In 1891 the line was finally electrified.  Then in 1899 the Conestoga Traction Company, or CTC, began operating throughout the county.  At the peak of its service in 1913, forty trolleys ran through the city of Lancaster while serving 12 million passengers yearly.  Four years later there were 38 different trolley companies that served southeastern Pennsylvania.  The CTC used downtown Lancaster as the hub of seven main routes that traveled throughout the county.  The trolleys were by this time the size of a city bus that traveled to surrounding towns and farm villages using a hub and spoke approach.  More lines were added by building them or buying existing lines from competitors.  By 1908 locations such as Columbia, Strasburg, Adamstown, Blue Ball, Leaman Place and Elizabethtown were all accessible by trolley.  
The trolley routes in Lancaster County.
Eventually the trolley ran through Amish farm country to Coatesville, Quarryville, Pequea, Manheim, Lititz, Ephrara and Terre Hill.  The trolley ran on tracks located along the side of the road where automo- biles ran.  The CTC transported human traffic as well as freight, milk and produce on its many routes.  Special trolley cars, known as "combines" were built to carry passengers and freight together.  One of the most popular trolley lines was the Rocky Springs Park line that carried patrons to the amusement park to the south of the city of Lancaster.  
The trolley station at Rocky Springs Park.
The Rawlinsville line ran only ten days a year to transport people to the annual Christian themed Rawlinsville camp meetings.  There was a junction in Martic Forge, where my future wife lived, where the trolley line split off and climbed 552 feet over 1.25 miles as it left the gorges of the Pequea Creek on its way to Rawlinsville.  
The stone abutment outside of the Martic Forge.
A stone abutment outside of Martic Forge is one of the few remnants of the original trolley line.  The trolley tracks from years ago were much different than the railroad tracks of today.  The tracks were laid in a more "casual" nature which at times caused "seasickness" when the cars swayed back and forth.  The hilly areas of Lancaster County were famous for this effect.  The last car to run from Pequea to Millersville was on October 15, 1930.  
This is the trestle bridge at Martic Forge.  The road to
the left takes you to the house where my wife lived.
As buses began to replace trollies in Lancaster, the Conestoga Traction Company reorganized into the Conestoga Transpor- tation Company.
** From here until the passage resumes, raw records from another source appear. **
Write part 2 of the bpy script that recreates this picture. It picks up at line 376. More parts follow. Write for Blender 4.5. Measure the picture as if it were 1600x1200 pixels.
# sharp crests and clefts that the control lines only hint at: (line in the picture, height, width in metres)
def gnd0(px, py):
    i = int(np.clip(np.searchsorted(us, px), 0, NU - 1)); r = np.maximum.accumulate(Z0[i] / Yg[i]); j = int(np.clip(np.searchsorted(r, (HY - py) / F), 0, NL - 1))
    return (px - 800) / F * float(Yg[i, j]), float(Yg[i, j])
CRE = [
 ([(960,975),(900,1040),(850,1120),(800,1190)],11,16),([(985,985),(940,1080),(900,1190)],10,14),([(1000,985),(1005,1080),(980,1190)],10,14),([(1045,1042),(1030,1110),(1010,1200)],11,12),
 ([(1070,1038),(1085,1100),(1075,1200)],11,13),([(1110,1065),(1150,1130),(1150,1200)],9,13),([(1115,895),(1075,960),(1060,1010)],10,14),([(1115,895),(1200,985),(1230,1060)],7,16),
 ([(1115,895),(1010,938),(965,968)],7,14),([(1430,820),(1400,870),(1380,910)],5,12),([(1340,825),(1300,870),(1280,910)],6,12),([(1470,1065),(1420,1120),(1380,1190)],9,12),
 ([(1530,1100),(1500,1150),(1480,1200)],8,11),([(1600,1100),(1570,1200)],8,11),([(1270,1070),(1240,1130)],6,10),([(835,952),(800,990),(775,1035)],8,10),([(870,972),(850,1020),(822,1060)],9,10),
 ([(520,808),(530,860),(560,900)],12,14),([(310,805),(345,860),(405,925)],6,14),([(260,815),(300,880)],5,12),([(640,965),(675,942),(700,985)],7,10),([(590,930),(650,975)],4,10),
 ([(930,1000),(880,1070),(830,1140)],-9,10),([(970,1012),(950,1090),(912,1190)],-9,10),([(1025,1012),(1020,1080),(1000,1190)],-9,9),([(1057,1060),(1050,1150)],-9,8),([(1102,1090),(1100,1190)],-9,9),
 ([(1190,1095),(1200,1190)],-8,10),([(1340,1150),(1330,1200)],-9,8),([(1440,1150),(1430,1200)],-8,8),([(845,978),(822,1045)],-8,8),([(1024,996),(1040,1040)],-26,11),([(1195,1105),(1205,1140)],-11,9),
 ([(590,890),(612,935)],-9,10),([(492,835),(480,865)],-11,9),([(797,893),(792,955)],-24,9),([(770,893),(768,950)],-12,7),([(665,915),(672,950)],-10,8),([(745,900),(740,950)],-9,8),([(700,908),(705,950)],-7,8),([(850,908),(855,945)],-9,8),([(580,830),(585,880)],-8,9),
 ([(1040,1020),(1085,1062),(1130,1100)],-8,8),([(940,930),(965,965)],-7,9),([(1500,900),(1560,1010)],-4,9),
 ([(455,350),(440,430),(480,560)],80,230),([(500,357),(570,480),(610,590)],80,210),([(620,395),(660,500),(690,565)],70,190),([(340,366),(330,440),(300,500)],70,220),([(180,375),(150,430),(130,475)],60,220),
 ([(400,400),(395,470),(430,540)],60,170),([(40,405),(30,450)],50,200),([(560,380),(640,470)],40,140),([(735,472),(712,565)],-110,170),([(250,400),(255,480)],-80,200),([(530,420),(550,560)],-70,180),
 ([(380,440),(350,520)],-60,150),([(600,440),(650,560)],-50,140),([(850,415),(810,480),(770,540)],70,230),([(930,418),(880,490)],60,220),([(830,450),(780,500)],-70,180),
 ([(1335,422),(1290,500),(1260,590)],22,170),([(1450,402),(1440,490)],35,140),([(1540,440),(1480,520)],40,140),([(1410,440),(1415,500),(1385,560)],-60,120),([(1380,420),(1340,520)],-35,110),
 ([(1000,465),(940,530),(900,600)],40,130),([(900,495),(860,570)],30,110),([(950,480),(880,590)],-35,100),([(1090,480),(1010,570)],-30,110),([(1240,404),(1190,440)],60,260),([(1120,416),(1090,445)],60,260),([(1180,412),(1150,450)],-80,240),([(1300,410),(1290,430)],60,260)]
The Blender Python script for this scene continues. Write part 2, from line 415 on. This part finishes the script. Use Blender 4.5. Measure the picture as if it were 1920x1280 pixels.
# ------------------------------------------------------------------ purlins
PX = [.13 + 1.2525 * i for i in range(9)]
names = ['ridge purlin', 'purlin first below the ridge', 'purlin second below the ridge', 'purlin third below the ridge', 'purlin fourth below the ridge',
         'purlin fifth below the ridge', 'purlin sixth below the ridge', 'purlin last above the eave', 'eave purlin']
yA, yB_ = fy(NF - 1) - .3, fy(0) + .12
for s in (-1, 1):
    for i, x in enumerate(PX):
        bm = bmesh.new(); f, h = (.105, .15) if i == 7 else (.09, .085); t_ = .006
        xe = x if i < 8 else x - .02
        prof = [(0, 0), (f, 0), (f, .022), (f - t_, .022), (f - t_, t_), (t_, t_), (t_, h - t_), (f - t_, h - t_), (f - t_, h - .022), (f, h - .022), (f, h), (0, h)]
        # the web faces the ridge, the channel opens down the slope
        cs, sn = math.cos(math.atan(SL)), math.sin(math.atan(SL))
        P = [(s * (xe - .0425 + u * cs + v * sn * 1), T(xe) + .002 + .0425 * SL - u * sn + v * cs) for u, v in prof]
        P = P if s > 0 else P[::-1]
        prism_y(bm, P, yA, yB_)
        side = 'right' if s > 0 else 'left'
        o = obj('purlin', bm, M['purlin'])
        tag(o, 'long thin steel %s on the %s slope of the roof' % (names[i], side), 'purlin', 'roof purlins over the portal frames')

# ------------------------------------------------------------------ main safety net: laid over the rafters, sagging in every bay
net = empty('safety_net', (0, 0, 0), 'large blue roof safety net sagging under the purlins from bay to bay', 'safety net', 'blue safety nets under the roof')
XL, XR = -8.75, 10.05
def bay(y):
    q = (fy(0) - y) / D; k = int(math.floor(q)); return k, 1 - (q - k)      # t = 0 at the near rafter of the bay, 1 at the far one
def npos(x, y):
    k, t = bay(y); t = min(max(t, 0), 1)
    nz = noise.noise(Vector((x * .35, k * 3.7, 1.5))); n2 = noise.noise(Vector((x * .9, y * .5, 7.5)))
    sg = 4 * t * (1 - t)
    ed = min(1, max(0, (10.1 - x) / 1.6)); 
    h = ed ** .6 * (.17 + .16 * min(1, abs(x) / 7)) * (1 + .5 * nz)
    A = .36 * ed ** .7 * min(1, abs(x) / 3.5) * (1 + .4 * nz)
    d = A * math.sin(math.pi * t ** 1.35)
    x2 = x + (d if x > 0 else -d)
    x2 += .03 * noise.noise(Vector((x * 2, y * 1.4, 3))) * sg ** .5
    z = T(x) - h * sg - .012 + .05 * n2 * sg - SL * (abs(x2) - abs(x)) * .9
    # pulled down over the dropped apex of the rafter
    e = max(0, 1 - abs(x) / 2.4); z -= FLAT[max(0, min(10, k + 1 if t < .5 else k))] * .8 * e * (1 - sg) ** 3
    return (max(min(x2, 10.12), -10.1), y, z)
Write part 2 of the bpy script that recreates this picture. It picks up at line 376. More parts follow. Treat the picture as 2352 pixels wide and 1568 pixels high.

Trolley lines all over the county began to stop service in the 1930s.  By the late 1940s the CTC had only one trolley line running; the line to Rocky Springs Park.  Then on September 21, 1947 that line closed also.  Most trolley cars were burned, but a few still exist in museums with one car that runs a short one-block route every Sunday in the summer in the town of Manheim.  I was 3 years old when the trolley was discontinued, thus my reason for not remembering ever riding on a trolley.  Now, for Jere, his memory is much better than mine...or he's just saying he remembers to get one up on me.  It was another extraordinary day in the life of an ordinary guy


Cattle graze near the trolley tracks in Martic Forge in 1905.
The trolley traveling along the Pequea Creek.
Northbound trolley car loaded with summer passengers in 1907.
Trolley tracks are removed along King Street in downtown Lancaster
on July 14, 1947.  I was approaching my  third birthday at the time.
The trolley cars were pushed off the rails and burned.
This is a 1926 trolley car that is still in use in Manheim, Pennsylvania.
It runs a short one-block route every Sunday from June to September.
The station is located at 210 S. Charlotte Street in Manheim, PA.
This is one more view of the Square in Downtown Lancaster.  This shows buses,
and a trolley car right center.  Notice the traffic tower that is circled next to the
monument in the center of the Square.  It was there from 1929-1943 to help with traffic.